PROBLEM TO SOLVE
Take the data below and repeat it exactly.

───

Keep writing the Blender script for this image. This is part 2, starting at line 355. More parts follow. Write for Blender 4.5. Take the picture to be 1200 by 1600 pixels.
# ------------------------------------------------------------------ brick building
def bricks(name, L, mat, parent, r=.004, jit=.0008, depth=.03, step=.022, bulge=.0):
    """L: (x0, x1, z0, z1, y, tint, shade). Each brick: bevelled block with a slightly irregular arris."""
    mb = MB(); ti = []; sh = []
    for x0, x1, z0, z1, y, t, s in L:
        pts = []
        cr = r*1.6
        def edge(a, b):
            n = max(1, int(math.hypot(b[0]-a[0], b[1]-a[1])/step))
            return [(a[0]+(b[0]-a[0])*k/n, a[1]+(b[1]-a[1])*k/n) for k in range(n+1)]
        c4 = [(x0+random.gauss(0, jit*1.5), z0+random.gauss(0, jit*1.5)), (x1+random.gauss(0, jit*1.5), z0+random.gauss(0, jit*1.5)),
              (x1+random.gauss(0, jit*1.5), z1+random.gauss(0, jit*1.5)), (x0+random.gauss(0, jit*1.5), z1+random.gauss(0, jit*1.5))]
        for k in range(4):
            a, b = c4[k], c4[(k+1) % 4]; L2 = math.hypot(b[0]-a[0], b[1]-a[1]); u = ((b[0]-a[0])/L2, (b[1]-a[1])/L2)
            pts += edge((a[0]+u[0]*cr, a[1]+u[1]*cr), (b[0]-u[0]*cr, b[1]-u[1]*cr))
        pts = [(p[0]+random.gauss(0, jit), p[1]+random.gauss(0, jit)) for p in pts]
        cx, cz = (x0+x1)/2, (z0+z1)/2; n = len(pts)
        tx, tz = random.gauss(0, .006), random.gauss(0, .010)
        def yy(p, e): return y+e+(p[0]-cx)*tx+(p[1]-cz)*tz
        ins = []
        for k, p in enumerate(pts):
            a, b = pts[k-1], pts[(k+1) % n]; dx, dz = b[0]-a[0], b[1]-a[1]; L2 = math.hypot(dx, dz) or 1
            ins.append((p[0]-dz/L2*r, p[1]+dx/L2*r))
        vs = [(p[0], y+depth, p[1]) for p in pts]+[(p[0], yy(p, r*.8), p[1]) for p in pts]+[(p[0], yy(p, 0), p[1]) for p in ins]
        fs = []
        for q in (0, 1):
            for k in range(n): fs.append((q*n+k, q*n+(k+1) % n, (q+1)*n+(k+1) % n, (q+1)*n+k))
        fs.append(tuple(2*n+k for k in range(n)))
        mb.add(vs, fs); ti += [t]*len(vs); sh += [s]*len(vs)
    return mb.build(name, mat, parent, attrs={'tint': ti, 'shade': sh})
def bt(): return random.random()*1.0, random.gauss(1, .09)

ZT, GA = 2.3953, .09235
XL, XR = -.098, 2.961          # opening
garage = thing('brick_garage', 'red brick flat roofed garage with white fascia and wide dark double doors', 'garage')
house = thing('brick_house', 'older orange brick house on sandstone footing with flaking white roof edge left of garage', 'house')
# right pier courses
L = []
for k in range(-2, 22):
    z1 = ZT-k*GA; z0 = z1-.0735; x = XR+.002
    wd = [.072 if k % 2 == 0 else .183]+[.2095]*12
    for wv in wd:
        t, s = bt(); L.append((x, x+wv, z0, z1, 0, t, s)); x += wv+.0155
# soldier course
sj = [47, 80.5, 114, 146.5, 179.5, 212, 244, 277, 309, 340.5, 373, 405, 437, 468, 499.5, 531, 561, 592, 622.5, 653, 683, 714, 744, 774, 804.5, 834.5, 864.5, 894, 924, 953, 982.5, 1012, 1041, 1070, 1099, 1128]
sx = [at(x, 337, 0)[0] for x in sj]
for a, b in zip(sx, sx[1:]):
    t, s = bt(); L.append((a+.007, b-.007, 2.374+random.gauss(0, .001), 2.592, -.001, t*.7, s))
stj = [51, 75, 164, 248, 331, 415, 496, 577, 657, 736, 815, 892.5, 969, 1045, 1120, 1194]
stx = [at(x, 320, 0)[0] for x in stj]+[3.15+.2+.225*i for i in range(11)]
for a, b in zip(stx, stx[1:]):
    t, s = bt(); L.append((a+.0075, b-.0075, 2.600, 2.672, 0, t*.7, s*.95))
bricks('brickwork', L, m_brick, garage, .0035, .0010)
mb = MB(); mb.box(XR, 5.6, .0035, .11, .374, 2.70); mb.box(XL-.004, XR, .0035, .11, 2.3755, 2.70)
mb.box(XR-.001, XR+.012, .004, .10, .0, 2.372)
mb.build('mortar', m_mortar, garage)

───

THE ANSWER
Keep writing the Blender script for this image. This is part 2, starting at line 355. More parts follow. Write for Blender 4.5. Take the picture to be 1200 by 1600 pixels.
# ------------------------------------------------------------------ brick building
def bricks(name, L, mat, parent, r=.004, jit=.0008, depth=.03, step=.022, bulge=.0):
    """L: (x0, x1, z0, z1, y, tint, shade). Each brick: bevelled block with a slightly irregular arris."""
    mb = MB(); ti = []; sh = []
    for x0, x1, z0, z1, y, t, s in L:
        pts = []
        cr = r*1.6
        def edge(a, b):
            n = max(1, int(math.hypot(b[0]-a[0], b[1]-a[1])/step))
            return [(a[0]+(b[0]-a[0])*k/n, a[1]+(b[1]-a[1])*k/n) for k in range(n+1)]
        c4 = [(x0+random.gauss(0, jit*1.5), z0+random.gauss(0, jit*1.5)), (x1+random.gauss(0, jit*1.5), z0+random.gauss(0, jit*1.5)),
              (x1+random.gauss(0, jit*1.5), z1+random.gauss(0, jit*1.5)), (x0+random.gauss(0, jit*1.5), z1+random.gauss(0, jit*1.5))]
        for k in range(4):
            a, b = c4[k], c4[(k+1) % 4]; L2 = math.hypot(b[0]-a[0], b[1]-a[1]); u = ((b[0]-a[0])/L2, (b[1]-a[1])/L2)
            pts += edge((a[0]+u[0]*cr, a[1]+u[1]*cr), (b[0]-u[0]*cr, b[1]-u[1]*cr))
        pts = [(p[0]+random.gauss(0, jit), p[1]+random.gauss(0, jit)) for p in pts]
        cx, cz = (x0+x1)/2, (z0+z1)/2; n = len(pts)
        tx, tz = random.gauss(0, .006), random.gauss(0, .010)
        def yy(p, e): return y+e+(p[0]-cx)*tx+(p[1]-cz)*tz
        ins = []
        for k, p in enumerate(pts):
            a, b = pts[k-1], pts[(k+1) % n]; dx, dz = b[0]-a[0], b[1]-a[1]; L2 = math.hypot(dx, dz) or 1
            ins.append((p[0]-dz/L2*r, p[1]+dx/L2*r))
        vs = [(p[0], y+depth, p[1]) for p in pts]+[(p[0], yy(p, r*.8), p[1]) for p in pts]+[(p[0], yy(p, 0), p[1]) for p in ins]
        fs = []
        for q in (0, 1):
            for k in range(n): fs.append((q*n+k, q*n+(k+1) % n, (q+1)*n+(k+1) % n, (q+1)*n+k))
        fs.append(tuple(2*n+k for k in range(n)))
        mb.add(vs, fs); ti += [t]*len(vs); sh += [s]*len(vs)
    return mb.build(name, mat, parent, attrs={'tint': ti, 'shade': sh})
def bt(): return random.random()*1.0, random.gauss(1, .09)

ZT, GA = 2.3953, .09235
XL, XR = -.098, 2.961          # opening
garage = thing('brick_garage', 'red brick flat roofed garage with white fascia and wide dark double doors', 'garage')
house = thing('brick_house', 'older orange brick house on sandstone footing with flaking white roof edge left of garage', 'house')
# right pier courses
L = []
for k in range(-2, 22):
    z1 = ZT-k*GA; z0 = z1-.0735; x = XR+.002
    wd = [.072 if k % 2 == 0 else .183]+[.2095]*12
    for wv in wd:
        t, s = bt(); L.append((x, x+wv, z0, z1, 0, t, s)); x += wv+.0155
# soldier course
sj = [47, 80.5, 114, 146.5, 179.5, 212, 244, 277, 309, 340.5, 373, 405, 437, 468, 499.5, 531, 561, 592, 622.5, 653, 683, 714, 744, 774, 804.5, 834.5, 864.5, 894, 924, 953, 982.5, 1012, 1041, 1070, 1099, 1128]
sx = [at(x, 337, 0)[0] for x in sj]
for a, b in zip(sx, sx[1:]):
    t, s = bt(); L.append((a+.007, b-.007, 2.374+random.gauss(0, .001), 2.592, -.001, t*.7, s))
stj = [51, 75, 164, 248, 331, 415, 496, 577, 657, 736, 815, 892.5, 969, 1045, 1120, 1194]
stx = [at(x, 320, 0)[0] for x in stj]+[3.15+.2+.225*i for i in range(11)]
for a, b in zip(stx, stx[1:]):
    t, s = bt(); L.append((a+.0075, b-.0075, 2.600, 2.672, 0, t*.7, s*.95))
bricks('brickwork', L, m_brick, garage, .0035, .0010)
mb = MB(); mb.box(XR, 5.6, .0035, .11, .374, 2.70); mb.box(XL-.004, XR, .0035, .11, 2.3755, 2.70)
mb.box(XR-.001, XR+.012, .004, .10, .0, 2.372)
mb.build('mortar', m_mortar, garage)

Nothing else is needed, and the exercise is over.